PROBLEM DESCRIPTION -
Look through the entries below and extract exactly the lines from the one containing "Write the bpy" through the one containing "from mathutils import Vector, Matrix", ends included.

-- start of MATERIAL SUPPLIED --

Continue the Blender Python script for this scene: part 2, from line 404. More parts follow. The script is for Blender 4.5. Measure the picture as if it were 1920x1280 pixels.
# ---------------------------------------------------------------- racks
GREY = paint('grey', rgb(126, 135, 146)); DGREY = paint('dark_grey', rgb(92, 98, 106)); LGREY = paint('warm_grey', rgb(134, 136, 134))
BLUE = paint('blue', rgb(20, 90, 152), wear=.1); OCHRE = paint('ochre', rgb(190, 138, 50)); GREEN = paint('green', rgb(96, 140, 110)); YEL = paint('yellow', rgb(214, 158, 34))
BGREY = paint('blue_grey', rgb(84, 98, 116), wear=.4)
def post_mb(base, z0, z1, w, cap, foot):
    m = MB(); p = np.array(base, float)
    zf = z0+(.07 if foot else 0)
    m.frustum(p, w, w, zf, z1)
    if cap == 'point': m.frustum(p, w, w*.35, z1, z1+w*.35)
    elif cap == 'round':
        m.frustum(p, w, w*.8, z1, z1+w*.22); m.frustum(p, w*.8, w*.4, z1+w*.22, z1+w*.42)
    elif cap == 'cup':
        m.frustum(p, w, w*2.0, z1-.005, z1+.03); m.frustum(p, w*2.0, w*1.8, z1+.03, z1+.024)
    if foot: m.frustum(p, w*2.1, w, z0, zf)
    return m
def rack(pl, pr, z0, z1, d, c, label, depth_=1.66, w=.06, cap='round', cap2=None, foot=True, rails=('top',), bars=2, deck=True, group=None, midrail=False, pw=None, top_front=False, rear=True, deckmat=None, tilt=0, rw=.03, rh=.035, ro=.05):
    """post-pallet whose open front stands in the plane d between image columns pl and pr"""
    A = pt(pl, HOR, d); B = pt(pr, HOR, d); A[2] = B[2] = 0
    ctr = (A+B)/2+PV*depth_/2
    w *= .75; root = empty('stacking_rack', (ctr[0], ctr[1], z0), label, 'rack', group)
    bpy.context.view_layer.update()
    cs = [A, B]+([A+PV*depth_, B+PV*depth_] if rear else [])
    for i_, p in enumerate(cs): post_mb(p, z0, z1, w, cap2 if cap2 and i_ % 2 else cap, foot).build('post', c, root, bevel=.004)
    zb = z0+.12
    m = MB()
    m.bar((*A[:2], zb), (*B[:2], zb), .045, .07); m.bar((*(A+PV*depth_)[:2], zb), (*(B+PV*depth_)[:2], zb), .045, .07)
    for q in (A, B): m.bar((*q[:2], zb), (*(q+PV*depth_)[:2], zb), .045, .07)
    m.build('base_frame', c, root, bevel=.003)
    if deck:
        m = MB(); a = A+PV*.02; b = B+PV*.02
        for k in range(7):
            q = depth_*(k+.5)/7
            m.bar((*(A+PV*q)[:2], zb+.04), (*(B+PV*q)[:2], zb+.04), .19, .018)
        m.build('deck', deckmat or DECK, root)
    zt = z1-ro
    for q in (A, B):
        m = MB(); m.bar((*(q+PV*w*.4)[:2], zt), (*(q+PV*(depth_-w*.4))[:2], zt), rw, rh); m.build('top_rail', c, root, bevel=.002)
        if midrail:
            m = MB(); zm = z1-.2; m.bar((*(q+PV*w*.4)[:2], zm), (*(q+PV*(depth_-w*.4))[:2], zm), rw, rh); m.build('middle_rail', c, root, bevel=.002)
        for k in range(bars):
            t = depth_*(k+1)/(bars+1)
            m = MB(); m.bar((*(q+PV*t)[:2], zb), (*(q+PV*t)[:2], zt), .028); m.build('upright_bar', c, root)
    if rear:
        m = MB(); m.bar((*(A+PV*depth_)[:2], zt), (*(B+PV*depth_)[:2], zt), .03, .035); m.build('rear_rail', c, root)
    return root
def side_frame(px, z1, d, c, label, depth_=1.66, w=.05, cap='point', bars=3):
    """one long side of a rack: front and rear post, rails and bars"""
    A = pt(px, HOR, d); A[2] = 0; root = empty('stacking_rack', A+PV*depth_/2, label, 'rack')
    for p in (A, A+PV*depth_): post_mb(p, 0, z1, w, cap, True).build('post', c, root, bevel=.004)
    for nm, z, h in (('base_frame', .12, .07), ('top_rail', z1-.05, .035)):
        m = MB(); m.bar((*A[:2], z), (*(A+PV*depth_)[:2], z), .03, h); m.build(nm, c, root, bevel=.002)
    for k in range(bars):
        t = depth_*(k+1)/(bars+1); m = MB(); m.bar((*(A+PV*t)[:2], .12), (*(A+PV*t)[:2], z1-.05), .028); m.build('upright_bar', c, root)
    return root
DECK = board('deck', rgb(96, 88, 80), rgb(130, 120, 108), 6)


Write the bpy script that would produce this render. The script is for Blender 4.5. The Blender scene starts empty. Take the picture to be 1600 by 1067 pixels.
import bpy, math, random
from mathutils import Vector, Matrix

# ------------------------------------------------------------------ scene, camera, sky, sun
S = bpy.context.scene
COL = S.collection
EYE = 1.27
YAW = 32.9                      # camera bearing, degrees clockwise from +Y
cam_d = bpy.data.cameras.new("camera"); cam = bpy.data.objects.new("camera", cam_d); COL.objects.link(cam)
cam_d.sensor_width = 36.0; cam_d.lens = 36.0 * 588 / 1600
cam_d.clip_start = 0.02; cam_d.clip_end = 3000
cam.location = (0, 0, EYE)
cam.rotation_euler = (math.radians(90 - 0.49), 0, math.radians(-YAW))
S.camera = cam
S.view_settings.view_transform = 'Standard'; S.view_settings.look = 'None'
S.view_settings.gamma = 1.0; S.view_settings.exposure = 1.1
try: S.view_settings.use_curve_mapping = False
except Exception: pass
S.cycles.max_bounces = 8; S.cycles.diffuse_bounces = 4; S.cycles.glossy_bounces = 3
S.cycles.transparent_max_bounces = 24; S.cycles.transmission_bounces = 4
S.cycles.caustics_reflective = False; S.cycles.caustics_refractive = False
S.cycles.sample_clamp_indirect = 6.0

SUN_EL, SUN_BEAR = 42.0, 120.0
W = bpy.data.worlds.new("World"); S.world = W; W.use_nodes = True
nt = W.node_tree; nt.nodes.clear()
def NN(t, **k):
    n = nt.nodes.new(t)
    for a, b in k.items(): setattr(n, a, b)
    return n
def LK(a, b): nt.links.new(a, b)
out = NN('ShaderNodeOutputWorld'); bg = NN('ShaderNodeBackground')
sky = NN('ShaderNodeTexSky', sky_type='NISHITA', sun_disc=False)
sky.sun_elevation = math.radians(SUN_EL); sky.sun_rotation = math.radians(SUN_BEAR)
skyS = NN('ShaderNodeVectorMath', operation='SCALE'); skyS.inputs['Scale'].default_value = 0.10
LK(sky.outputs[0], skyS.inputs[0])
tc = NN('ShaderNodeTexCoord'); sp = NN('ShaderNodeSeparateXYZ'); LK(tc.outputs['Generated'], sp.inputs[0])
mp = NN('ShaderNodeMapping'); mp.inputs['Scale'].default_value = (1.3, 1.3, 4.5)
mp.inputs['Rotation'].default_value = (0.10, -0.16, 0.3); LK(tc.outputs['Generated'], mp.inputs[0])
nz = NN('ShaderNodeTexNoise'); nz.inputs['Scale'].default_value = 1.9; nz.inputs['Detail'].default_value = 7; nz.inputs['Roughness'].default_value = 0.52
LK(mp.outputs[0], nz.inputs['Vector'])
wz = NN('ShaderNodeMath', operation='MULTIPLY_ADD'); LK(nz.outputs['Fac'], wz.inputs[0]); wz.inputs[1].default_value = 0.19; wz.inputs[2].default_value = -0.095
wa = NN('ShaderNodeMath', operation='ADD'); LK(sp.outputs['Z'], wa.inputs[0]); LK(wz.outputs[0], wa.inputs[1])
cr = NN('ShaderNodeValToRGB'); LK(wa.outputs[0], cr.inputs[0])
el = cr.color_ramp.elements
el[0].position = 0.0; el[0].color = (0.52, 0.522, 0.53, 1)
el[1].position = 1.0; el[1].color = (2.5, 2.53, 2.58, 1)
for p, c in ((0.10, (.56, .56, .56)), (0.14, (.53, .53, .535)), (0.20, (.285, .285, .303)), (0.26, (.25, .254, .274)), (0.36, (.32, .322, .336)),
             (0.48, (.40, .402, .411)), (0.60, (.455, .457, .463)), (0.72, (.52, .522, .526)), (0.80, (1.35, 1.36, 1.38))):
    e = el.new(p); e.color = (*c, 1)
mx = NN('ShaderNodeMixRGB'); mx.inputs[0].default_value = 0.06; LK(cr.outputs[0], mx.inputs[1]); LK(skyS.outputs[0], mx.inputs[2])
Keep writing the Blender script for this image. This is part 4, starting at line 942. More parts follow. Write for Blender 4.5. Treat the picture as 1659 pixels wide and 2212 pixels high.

-- end of MATERIAL SUPPLIED --

FULL RESPONSE -
Write the bpy script that would produce this render. The script is for Blender 4.5. The Blender scene starts empty. Take the picture to be 1600 by 1067 pixels.
import bpy, math, random
from mathutils import Vector, Matrix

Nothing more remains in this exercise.